Problem: Reproduce the listing below exactly. Pictures do not belong in the copy.

[START]

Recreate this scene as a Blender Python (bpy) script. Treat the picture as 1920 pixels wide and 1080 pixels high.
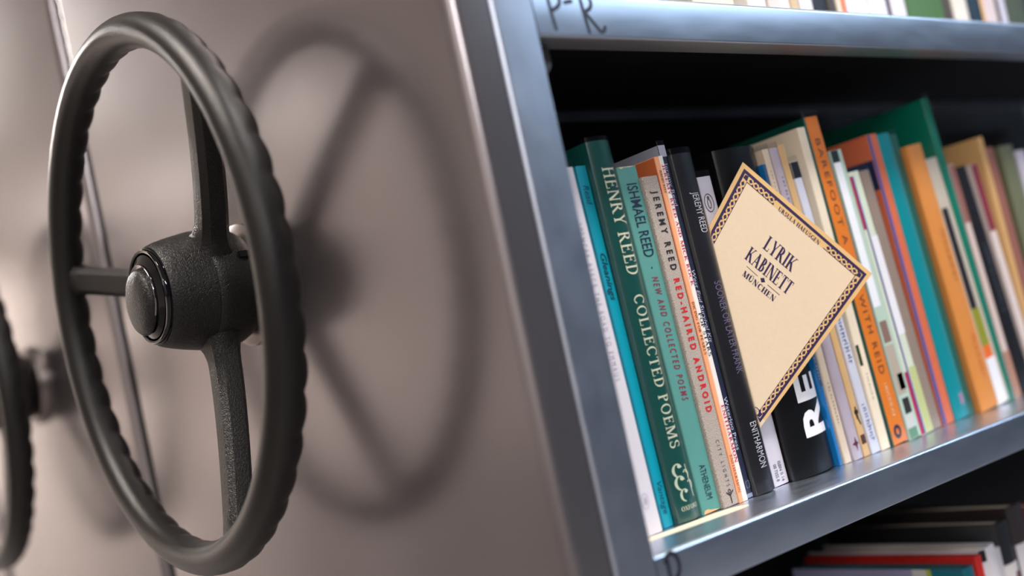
import bpy, bmesh, math, random
from mathutils import Vector, Matrix

for o in list(bpy.data.objects):
    bpy.data.objects.remove(o)
SC = bpy.context.scene
COL = SC.collection
PI = math.pi
Z0 = 1.20                                   # height of the middle shelf above the floor

# ------------------------------------------------------------------ camera
cam = bpy.data.cameras.new('camera')
cam.sensor_fit = 'HORIZONTAL'
cam.sensor_width = 36.0
cam.lens = 2069.5 / 1920 * 36
cam.shift_y = 92.0 / 1920
cam.clip_start = 0.02
cam.dof.use_dof = True
cam.dof.focus_distance = 0.697
cam.dof.aperture_fstop = 2.4
cam.dof.aperture_blades = 9
camo = bpy.data.objects.new('camera', cam)
COL.objects.link(camo)
R0 = Vector((0.7671445129434684, -0.6052758421019847, -0.21243928833542533))
R1 = Vector((-0.14480990380409836, 0.15921784080924808, -0.9765652927112906))
R2 = Vector((0.6249155047052174, 0.7799300187425627, 0.03449315646978829))
m = Matrix.Identity(4)
for i in range(3):
    m[i][0] = R0[i]
    m[i][1] = -R1[i]
    m[i][2] = -R2[i]
    m[i][3] = (-0.33972341, -0.41735659, 0.10635749 + Z0)[i]
camo.matrix_world = m
SC.camera = camo

# ------------------------------------------------------------------ world, lamps, exposure
SC.view_settings.view_transform = 'Standard'
SC.view_settings.look = 'None'
SC.view_settings.gamma = 1.0
SC.view_settings.use_curve_mapping = False
SC.view_settings.exposure = 0.0
wld = bpy.data.worlds.new('World')
SC.world = wld
wld.use_nodes = True
wld.node_tree.nodes['Background'].inputs[0].default_value = (0.62, 0.74, 1.0, 1)
wld.node_tree.nodes['Background'].inputs[1].default_value = 0.10
CEIL = 3.1


def area(name, loc, target, sx, sy, power, color, spread=PI):
    l = bpy.data.lights.new(name, 'AREA')
    l.shape = 'RECTANGLE'
    l.size = sx
    l.size_y = sy
    l.energy = power
    l.color = color
    l.spread = spread
    o = bpy.data.objects.new(name, l)
    COL.objects.link(o)
    o.location = loc
    d = Vector(target) - Vector(loc)
    o.rotation_euler = d.to_track_quat('-Z', 'Y').to_euler()
    return o


# unseen ceiling lights: one over the open aisle, a warm set by the gangway, partly added for reflections and highlights, a cool one far down the aisle
area('aisle_lamp', (0.55, -0.80, CEIL - 0.05), (0.55, -0.80, 0), 1.3, 0.3, 56, (1.0, 0.96, 0.92))
area('unseen_gangway_light', (-1.5, 7.1, CEIL - 0.05), (-1.5, 7.1, 0), 0.35, 1.4, 130, (1.0, 0.92, 0.86), 2.4)  # added wash light, brightens the far wall that the panel reflects
area('unseen_gangway_light', (-0.06, 4.4, CEIL - 0.05), (-0.06, 4.4, 0), 0.3, 1.8, 200, (1.0, 0.93, 0.88))
area('unseen_side_light', (-2.75, 6.9, CEIL - 0.05), (-2.75, 6.9, 0), 0.7, 1.8, 15, (1.0, 0.92, 0.86))  # added wall wash, lifts the left side of the panel reflection
area('unseen_side_light', (-2.9, 4.9, CEIL - 0.05), (-2.9, 4.9, 0), 0.5, 1.0, 7, (1.0, 0.92, 0.84))
area('unseen_gangway_light', (-1.0, 0.35, CEIL - 0.05), (-1.0, 0.35, 0), 0.35, 1.2, 40, (1.0, 0.90, 0.82), 2.2)
area('unseen_gangway_light', (-2.4, -2.0, CEIL - 0.05), (-2.4, -2.0, 0), 0.35, 1.2, 40, (1.0, 0.95, 0.92))  # added for the highlight on the rounded panel corner
area('unseen_gangway_light', (-1.5, -4.2, CEIL - 0.05), (-1.5, -4.2, 0), 0.35, 1.6, 150, (1.0, 0.96, 0.96))  # added for corner highlights and to brighten the front flange
area('aisle_far_lamp', (3.0, -1.7, CEIL - 0.05), (3.0, -1.7, 0), 1.6, 0.4, 82, (0.56, 0.76, 1.0))


# ------------------------------------------------------------------ materials
def mat(name, color, rough=0.5, metal=0.0, spec=0.5, noise=0.0, nscale=60.0, bump=0.0, bscale=400.0,
        rvar=0.0, coat=0.0, stretch=None, bdist=0.0005):
    M = bpy.data.materials.new(name)
    M.use_nodes = True
    nt = M.node_tree
    b = nt.nodes['Principled BSDF']
    b.inputs['Base Color'].default_value = (*color, 1)
    b.inputs['Roughness'].default_value = rough
    b.inputs['Metallic'].default_value = metal
    b.inputs['Specular IOR Level'].default_value = spec
    b.inputs['Coat Weight'].default_value = coat
    b.inputs['Coat Roughness'].default_value = 0.08
    tc = nt.nodes.new('ShaderNodeTexCoord')
    src = tc.outputs['Object']
    if stretch:
        mp = nt.nodes.new('ShaderNodeMapping')
        mp.inputs['Scale'].default_value = stretch
        nt.links.new(src, mp.inputs['Vector'])
        src = mp.outputs['Vector']
    n = nt.nodes.new('ShaderNodeTexNoise')
    n.inputs['Scale'].default_value = nscale
    n.inputs['Detail'].default_value = 4
    nt.links.new(src, n.inputs['Vector'])
    if noise > 0:
        mx = nt.nodes.new('ShaderNodeMix')
        mx.data_type = 'RGBA'
        mx.inputs['A'].default_value = (*[max(0, c * (1 - noise)) for c in color], 1)
        mx.inputs['B'].default_value = (*[min(1, c * (1 + noise)) for c in color], 1)
        nt.links.new(n.outputs['Fac'], mx.inputs['Factor'])
        nt.links.new(mx.outputs['Result'], b.inputs['Base Color'])
    if rvar > 0:
        mr = nt.nodes.new('ShaderNodeMapRange')
        mr.inputs['From Min'].default_value = 0.3
        mr.inputs['From Max'].default_value = 0.7
        mr.inputs['To Min'].default_value = max(0.02, rough - rvar)
        mr.inputs['To Max'].default_value = rough + rvar
        nt.links.new(n.outputs['Fac'], mr.inputs['Value'])
        nt.links.new(mr.outputs['Result'], b.inputs['Roughness'])
    if bump > 0:
        n2 = nt.nodes.new('ShaderNodeTexNoise')
        n2.inputs['Scale'].default_value = bscale
        n2.inputs['Detail'].default_value = 3
        nt.links.new(src, n2.inputs['Vector'])
        bp = nt.nodes.new('ShaderNodeBump')
        bp.inputs['Strength'].default_value = bump
        bp.inputs['Distance'].default_value = bdist
        nt.links.new(n2.outputs['Fac'], bp.inputs['Height'])
        nt.links.new(bp.outputs['Normal'], b.inputs['Normal'])
    return M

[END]

Result of this task:
Recreate this scene as a Blender Python (bpy) script. Treat the picture as 1920 pixels wide and 1080 pixels high.
import bpy, bmesh, math, random
from mathutils import Vector, Matrix

for o in list(bpy.data.objects):
    bpy.data.objects.remove(o)
SC = bpy.context.scene
COL = SC.collection
PI = math.pi
Z0 = 1.20                                   # height of the middle shelf above the floor

# ------------------------------------------------------------------ camera
cam = bpy.data.cameras.new('camera')
cam.sensor_fit = 'HORIZONTAL'
cam.sensor_width = 36.0
cam.lens = 2069.5 / 1920 * 36
cam.shift_y = 92.0 / 1920
cam.clip_start = 0.02
cam.dof.use_dof = True
cam.dof.focus_distance = 0.697
cam.dof.aperture_fstop = 2.4
cam.dof.aperture_blades = 9
camo = bpy.data.objects.new('camera', cam)
COL.objects.link(camo)
R0 = Vector((0.7671445129434684, -0.6052758421019847, -0.21243928833542533))
R1 = Vector((-0.14480990380409836, 0.15921784080924808, -0.9765652927112906))
R2 = Vector((0.6249155047052174, 0.7799300187425627, 0.03449315646978829))
m = Matrix.Identity(4)
for i in range(3):
    m[i][0] = R0[i]
    m[i][1] = -R1[i]
    m[i][2] = -R2[i]
    m[i][3] = (-0.33972341, -0.41735659, 0.10635749 + Z0)[i]
camo.matrix_world = m
SC.camera = camo

# ------------------------------------------------------------------ world, lamps, exposure
SC.view_settings.view_transform = 'Standard'
SC.view_settings.look = 'None'
SC.view_settings.gamma = 1.0
SC.view_settings.use_curve_mapping = False
SC.view_settings.exposure = 0.0
wld = bpy.data.worlds.new('World')
SC.world = wld
wld.use_nodes = True
wld.node_tree.nodes['Background'].inputs[0].default_value = (0.62, 0.74, 1.0, 1)
wld.node_tree.nodes['Background'].inputs[1].default_value = 0.10
CEIL = 3.1


def area(name, loc, target, sx, sy, power, color, spread=PI):
    l = bpy.data.lights.new(name, 'AREA')
    l.shape = 'RECTANGLE'
    l.size = sx
    l.size_y = sy
    l.energy = power
    l.color = color
    l.spread = spread
    o = bpy.data.objects.new(name, l)
    COL.objects.link(o)
    o.location = loc
    d = Vector(target) - Vector(loc)
    o.rotation_euler = d.to_track_quat('-Z', 'Y').to_euler()
    return o


# unseen ceiling lights: one over the open aisle, a warm set by the gangway, partly added for reflections and highlights, a cool one far down the aisle
area('aisle_lamp', (0.55, -0.80, CEIL - 0.05), (0.55, -0.80, 0), 1.3, 0.3, 56, (1.0, 0.96, 0.92))
area('unseen_gangway_light', (-1.5, 7.1, CEIL - 0.05), (-1.5, 7.1, 0), 0.35, 1.4, 130, (1.0, 0.92, 0.86), 2.4)  # added wash light, brightens the far wall that the panel reflects
area('unseen_gangway_light', (-0.06, 4.4, CEIL - 0.05), (-0.06, 4.4, 0), 0.3, 1.8, 200, (1.0, 0.93, 0.88))
area('unseen_side_light', (-2.75, 6.9, CEIL - 0.05), (-2.75, 6.9, 0), 0.7, 1.8, 15, (1.0, 0.92, 0.86))  # added wall wash, lifts the left side of the panel reflection
area('unseen_side_light', (-2.9, 4.9, CEIL - 0.05), (-2.9, 4.9, 0), 0.5, 1.0, 7, (1.0, 0.92, 0.84))
area('unseen_gangway_light', (-1.0, 0.35, CEIL - 0.05), (-1.0, 0.35, 0), 0.35, 1.2, 40, (1.0, 0.90, 0.82), 2.2)
area('unseen_gangway_light', (-2.4, -2.0, CEIL - 0.05), (-2.4, -2.0, 0), 0.35, 1.2, 40, (1.0, 0.95, 0.92))  # added for the highlight on the rounded panel corner
area('unseen_gangway_light', (-1.5, -4.2, CEIL - 0.05), (-1.5, -4.2, 0), 0.35, 1.6, 150, (1.0, 0.96, 0.96))  # added for corner highlights and to brighten the front flange
area('aisle_far_lamp', (3.0, -1.7, CEIL - 0.05), (3.0, -1.7, 0), 1.6, 0.4, 82, (0.56, 0.76, 1.0))


# ------------------------------------------------------------------ materials
def mat(name, color, rough=0.5, metal=0.0, spec=0.5, noise=0.0, nscale=60.0, bump=0.0, bscale=400.0,
        rvar=0.0, coat=0.0, stretch=None, bdist=0.0005):
    M = bpy.data.materials.new(name)
    M.use_nodes = True
    nt = M.node_tree
    b = nt.nodes['Principled BSDF']
    b.inputs['Base Color'].default_value = (*color, 1)
    b.inputs['Roughness'].default_value = rough
    b.inputs['Metallic'].default_value = metal
    b.inputs['Specular IOR Level'].default_value = spec
    b.inputs['Coat Weight'].default_value = coat
    b.inputs['Coat Roughness'].default_value = 0.08
    tc = nt.nodes.new('ShaderNodeTexCoord')
    src = tc.outputs['Object']
    if stretch:
        mp = nt.nodes.new('ShaderNodeMapping')
        mp.inputs['Scale'].default_value = stretch
        nt.links.new(src, mp.inputs['Vector'])
        src = mp.outputs['Vector']
    n = nt.nodes.new('ShaderNodeTexNoise')
    n.inputs['Scale'].default_value = nscale
    n.inputs['Detail'].default_value = 4
    nt.links.new(src, n.inputs['Vector'])
    if noise > 0:
        mx = nt.nodes.new('ShaderNodeMix')
        mx.data_type = 'RGBA'
        mx.inputs['A'].default_value = (*[max(0, c * (1 - noise)) for c in color], 1)
        mx.inputs['B'].default_value = (*[min(1, c * (1 + noise)) for c in color], 1)
        nt.links.new(n.outputs['Fac'], mx.inputs['Factor'])
        nt.links.new(mx.outputs['Result'], b.inputs['Base Color'])
    if rvar > 0:
        mr = nt.nodes.new('ShaderNodeMapRange')
        mr.inputs['From Min'].default_value = 0.3
        mr.inputs['From Max'].default_value = 0.7
        mr.inputs['To Min'].default_value = max(0.02, rough - rvar)
        mr.inputs['To Max'].default_value = rough + rvar
        nt.links.new(n.outputs['Fac'], mr.inputs['Value'])
        nt.links.new(mr.outputs['Result'], b.inputs['Roughness'])
    if bump > 0:
        n2 = nt.nodes.new('ShaderNodeTexNoise')
        n2.inputs['Scale'].default_value = bscale
        n2.inputs['Detail'].default_value = 3
        nt.links.new(src, n2.inputs['Vector'])
        bp = nt.nodes.new('ShaderNodeBump')
        bp.inputs['Strength'].default_value = bump
        bp.inputs['Distance'].default_value = bdist
        nt.links.new(n2.outputs['Fac'], bp.inputs['Height'])
        nt.links.new(bp.outputs['Normal'], b.inputs['Normal'])
    return M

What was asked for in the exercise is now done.